> _The exercise_: Your task is to copy every line of this material exactly.
-- Begin Source data --
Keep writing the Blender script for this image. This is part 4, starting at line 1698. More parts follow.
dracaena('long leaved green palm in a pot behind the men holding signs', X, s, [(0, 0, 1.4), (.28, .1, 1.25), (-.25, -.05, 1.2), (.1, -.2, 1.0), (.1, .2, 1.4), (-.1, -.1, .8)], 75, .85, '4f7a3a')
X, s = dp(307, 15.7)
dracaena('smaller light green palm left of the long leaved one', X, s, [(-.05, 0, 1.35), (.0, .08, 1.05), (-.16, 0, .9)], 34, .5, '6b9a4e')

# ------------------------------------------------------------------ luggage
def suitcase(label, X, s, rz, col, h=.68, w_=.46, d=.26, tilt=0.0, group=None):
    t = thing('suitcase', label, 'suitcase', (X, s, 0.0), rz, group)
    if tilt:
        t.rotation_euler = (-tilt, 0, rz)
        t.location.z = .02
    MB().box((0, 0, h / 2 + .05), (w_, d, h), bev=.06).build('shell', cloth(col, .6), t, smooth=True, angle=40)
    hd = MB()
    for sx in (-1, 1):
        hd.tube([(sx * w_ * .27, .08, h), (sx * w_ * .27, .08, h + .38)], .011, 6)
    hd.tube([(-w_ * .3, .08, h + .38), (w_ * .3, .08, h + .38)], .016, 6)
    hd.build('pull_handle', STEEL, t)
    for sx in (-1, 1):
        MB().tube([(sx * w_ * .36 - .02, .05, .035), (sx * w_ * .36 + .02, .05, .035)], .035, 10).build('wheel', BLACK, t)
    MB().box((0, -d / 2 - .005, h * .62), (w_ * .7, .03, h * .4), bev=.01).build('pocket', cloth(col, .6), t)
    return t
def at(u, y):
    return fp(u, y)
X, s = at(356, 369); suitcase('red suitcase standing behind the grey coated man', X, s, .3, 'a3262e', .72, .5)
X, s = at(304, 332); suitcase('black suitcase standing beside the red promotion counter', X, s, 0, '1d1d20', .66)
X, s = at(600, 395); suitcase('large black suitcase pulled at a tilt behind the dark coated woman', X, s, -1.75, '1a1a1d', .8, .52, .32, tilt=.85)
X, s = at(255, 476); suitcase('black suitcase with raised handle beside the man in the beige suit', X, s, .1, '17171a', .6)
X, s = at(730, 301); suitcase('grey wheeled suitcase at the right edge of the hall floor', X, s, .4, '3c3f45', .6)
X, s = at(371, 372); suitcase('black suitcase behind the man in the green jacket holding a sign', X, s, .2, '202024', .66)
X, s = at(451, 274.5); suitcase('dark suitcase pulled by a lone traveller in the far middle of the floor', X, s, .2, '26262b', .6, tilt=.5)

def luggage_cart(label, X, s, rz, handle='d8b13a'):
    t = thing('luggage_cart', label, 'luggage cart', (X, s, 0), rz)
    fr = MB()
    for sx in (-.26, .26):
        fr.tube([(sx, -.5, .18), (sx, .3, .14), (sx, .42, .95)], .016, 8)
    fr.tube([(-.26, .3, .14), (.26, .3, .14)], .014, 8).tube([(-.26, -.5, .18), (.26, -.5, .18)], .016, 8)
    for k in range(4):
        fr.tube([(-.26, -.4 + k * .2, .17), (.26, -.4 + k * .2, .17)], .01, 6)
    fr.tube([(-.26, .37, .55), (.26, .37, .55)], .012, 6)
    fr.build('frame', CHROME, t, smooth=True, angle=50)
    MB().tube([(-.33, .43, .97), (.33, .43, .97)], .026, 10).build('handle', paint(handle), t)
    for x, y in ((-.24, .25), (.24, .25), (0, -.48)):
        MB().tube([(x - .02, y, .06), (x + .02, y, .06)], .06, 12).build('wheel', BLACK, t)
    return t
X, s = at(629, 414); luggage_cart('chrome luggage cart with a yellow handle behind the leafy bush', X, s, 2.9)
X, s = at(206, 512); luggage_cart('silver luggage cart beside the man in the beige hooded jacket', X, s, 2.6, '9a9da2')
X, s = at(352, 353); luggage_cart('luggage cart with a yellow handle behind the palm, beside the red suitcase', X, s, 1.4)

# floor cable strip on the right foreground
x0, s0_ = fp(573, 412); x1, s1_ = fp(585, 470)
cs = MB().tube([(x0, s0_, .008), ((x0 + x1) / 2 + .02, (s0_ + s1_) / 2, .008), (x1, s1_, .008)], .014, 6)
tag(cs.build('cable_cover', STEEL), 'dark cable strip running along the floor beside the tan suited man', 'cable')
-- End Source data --
> _Output of the exercise_:
Keep writing the Blender script for this image. This is part 4, starting at line 1698. More parts follow.
dracaena('long leaved green palm in a pot behind the men holding signs', X, s, [(0, 0, 1.4), (.28, .1, 1.25), (-.25, -.05, 1.2), (.1, -.2, 1.0), (.1, .2, 1.4), (-.1, -.1, .8)], 75, .85, '4f7a3a')
X, s = dp(307, 15.7)
dracaena('smaller light green palm left of the long leaved one', X, s, [(-.05, 0, 1.35), (.0, .08, 1.05), (-.16, 0, .9)], 34, .5, '6b9a4e')

# ------------------------------------------------------------------ luggage
def suitcase(label, X, s, rz, col, h=.68, w_=.46, d=.26, tilt=0.0, group=None):
    t = thing('suitcase', label, 'suitcase', (X, s, 0.0), rz, group)
    if tilt:
        t.rotation_euler = (-tilt, 0, rz)
        t.location.z = .02
    MB().box((0, 0, h / 2 + .05), (w_, d, h), bev=.06).build('shell', cloth(col, .6), t, smooth=True, angle=40)
    hd = MB()
    for sx in (-1, 1):
        hd.tube([(sx * w_ * .27, .08, h), (sx * w_ * .27, .08, h + .38)], .011, 6)
    hd.tube([(-w_ * .3, .08, h + .38), (w_ * .3, .08, h + .38)], .016, 6)
    hd.build('pull_handle', STEEL, t)
    for sx in (-1, 1):
        MB().tube([(sx * w_ * .36 - .02, .05, .035), (sx * w_ * .36 + .02, .05, .035)], .035, 10).build('wheel', BLACK, t)
    MB().box((0, -d / 2 - .005, h * .62), (w_ * .7, .03, h * .4), bev=.01).build('pocket', cloth(col, .6), t)
    return t
def at(u, y):
    return fp(u, y)
X, s = at(356, 369); suitcase('red suitcase standing behind the grey coated man', X, s, .3, 'a3262e', .72, .5)
X, s = at(304, 332); suitcase('black suitcase standing beside the red promotion counter', X, s, 0, '1d1d20', .66)
X, s = at(600, 395); suitcase('large black suitcase pulled at a tilt behind the dark coated woman', X, s, -1.75, '1a1a1d', .8, .52, .32, tilt=.85)
X, s = at(255, 476); suitcase('black suitcase with raised handle beside the man in the beige suit', X, s, .1, '17171a', .6)
X, s = at(730, 301); suitcase('grey wheeled suitcase at the right edge of the hall floor', X, s, .4, '3c3f45', .6)
X, s = at(371, 372); suitcase('black suitcase behind the man in the green jacket holding a sign', X, s, .2, '202024', .66)
X, s = at(451, 274.5); suitcase('dark suitcase pulled by a lone traveller in the far middle of the floor', X, s, .2, '26262b', .6, tilt=.5)

def luggage_cart(label, X, s, rz, handle='d8b13a'):
    t = thing('luggage_cart', label, 'luggage cart', (X, s, 0), rz)
    fr = MB()
    for sx in (-.26, .26):
        fr.tube([(sx, -.5, .18), (sx, .3, .14), (sx, .42, .95)], .016, 8)
    fr.tube([(-.26, .3, .14), (.26, .3, .14)], .014, 8).tube([(-.26, -.5, .18), (.26, -.5, .18)], .016, 8)
    for k in range(4):
        fr.tube([(-.26, -.4 + k * .2, .17), (.26, -.4 + k * .2, .17)], .01, 6)
    fr.tube([(-.26, .37, .55), (.26, .37, .55)], .012, 6)
    fr.build('frame', CHROME, t, smooth=True, angle=50)
    MB().tube([(-.33, .43, .97), (.33, .43, .97)], .026, 10).build('handle', paint(handle), t)
    for x, y in ((-.24, .25), (.24, .25), (0, -.48)):
        MB().tube([(x - .02, y, .06), (x + .02, y, .06)], .06, 12).build('wheel', BLACK, t)
    return t
X, s = at(629, 414); luggage_cart('chrome luggage cart with a yellow handle behind the leafy bush', X, s, 2.9)
X, s = at(206, 512); luggage_cart('silver luggage cart beside the man in the beige hooded jacket', X, s, 2.6, '9a9da2')
X, s = at(352, 353); luggage_cart('luggage cart with a yellow handle behind the palm, beside the red suitcase', X, s, 1.4)

# floor cable strip on the right foreground
x0, s0_ = fp(573, 412); x1, s1_ = fp(585, 470)
cs = MB().tube([(x0, s0_, .008), ((x0 + x1) / 2 + .02, (s0_ + s1_) / 2, .008), (x1, s1_, .008)], .014, 6)
tag(cs.build('cable_cover', STEEL), 'dark cable strip running along the floor beside the tan suited man', 'cable')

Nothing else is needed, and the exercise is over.